Tuesday, 16 September 2014

Post-Colonial Literature in English

Postcolonial literature refers to writing from regions of the world that were once colonies of European powers. The term refers to a very broad swath of writing in many languages, but the emphasis in this class (in an English department) is on writing in English. The writers in this course come from quite different backgrounds, including Africa, South Asia, and the Caribbean, but they struggle with some similar issues, chief among them being the legacy of colonialism – of European dominance.
Postcolonial literature is of particular importance partly because much of it is stylistically original and different from earlier European literature, (one thinks of the number of postcolonial writers who have received prestigious literary prizes in recent years). But postcolonial writing is also important because the texts – as literature – have the potential provide perspectives on the world that are unavailable from textbooks and the newsmedia. The best postcolonial literature aims to tell good, entertaining stories while seriously attempting to represent some of the most troubling conflicts and injustices imaginable.
Postcolonial writers attempt to develop their own literary voices in regions of the world that may have been described in the colonial era as “primitive” or “savage” – where literature and culture were considered absent or somehow illegitimate. The larger project of moving past this colonial legacy, what we might call the “decolonization” of writing, brings up a wide array of themes, each of which we will address in turn. To begin with, there are issues that affect writing itself, such as choice of language. Many postcolonial writers choose to write in the languages of the former colonial power (i.e., English, French, Spanish, Portuguese), though this can be a source of serious disagreement. Moreover, much postcolonial writing is highly sensitive to how language is used, and by whom. There is a serious consideration of the role of dialects, patois – the intentional, potentially liberatory use of what one African writer calls “rotten English.” 

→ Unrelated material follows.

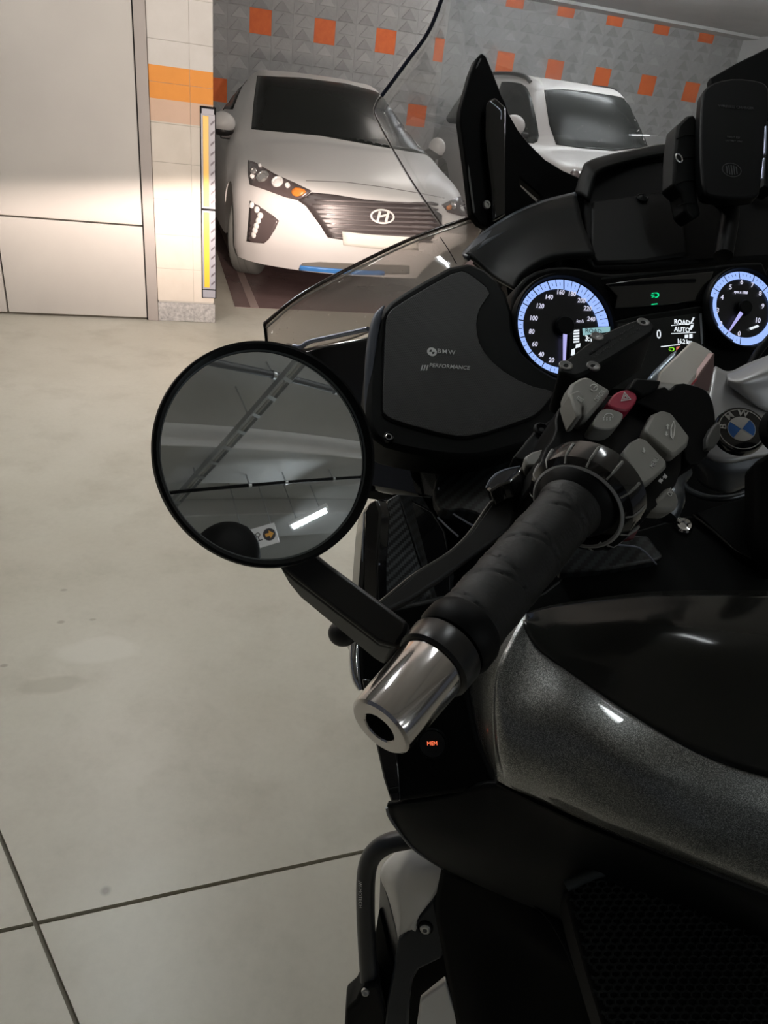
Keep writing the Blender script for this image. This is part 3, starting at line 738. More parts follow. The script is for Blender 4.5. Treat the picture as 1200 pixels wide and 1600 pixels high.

Relatedly, postcolonial writers are compelled to find suitable and original shapes in which to represent their particular cultural experiences and historical perspectives. The novel-form is a European construct – is it malleable enough to tell the story of villagers in Zimbabwe, Punjab, or Trinidad? One answer to this problem, a mode of writing known as magical realism, blends traditional storytelling practices (some of which may be oral) with western modes of narration. Salman Rushdie’s Midnight’s Children is one of the best examples of the deployment of the magical realist style. We will discuss each of these issues of form as we progress; we will also refer to some critical and theoretical texts that map out these and other formal concerns.
In this course literature, politics, and social theory will be inextricable for the simple reason that the texts themselves are intensely concerned with social and political problems. The postcolonial experience has been extremely violent and complex, with new forms of oppression and violence often replacing the old structures. The past 50 odd years have seen innumerable conflicts around the definition of the nation in the postcolonial world. Other conflicts have circulated around issues such as ethnicity, race, religion, and cultural difference. And nearly everywhere are negotiations of gender and sexuality, which are in the foreground in virtually everything we will read. Responding to these problems requires a good deal of particular historical and cultural knowledge relevant to given issues or struggles, and I will encourage members of the class to pursue and develop knowledge related to given texts (for example, Sara Suleri’s Meatless Days might provoke research on the history of Pakistan).
Finally, we will talk quite often about diasporization and displacement. Because they often express ideas that are controversial in their home countries, many postcolonial writers find themselves in exile, sometimes in the capitals of the former Imperial regime (a surprising number of the writers in this course currently live in London). Others are members of immigrant populations who have moved from postcolonial locales to European and American metropolitan centers, in search of economic opportunity. Yet others (especially Caribbean writers like Naipaul and Phillips) are descendents of people who were displaced against their will – slaves and indentured laborers. As a result of all of these factors, displacement and exile are central themes in postcolonial writing.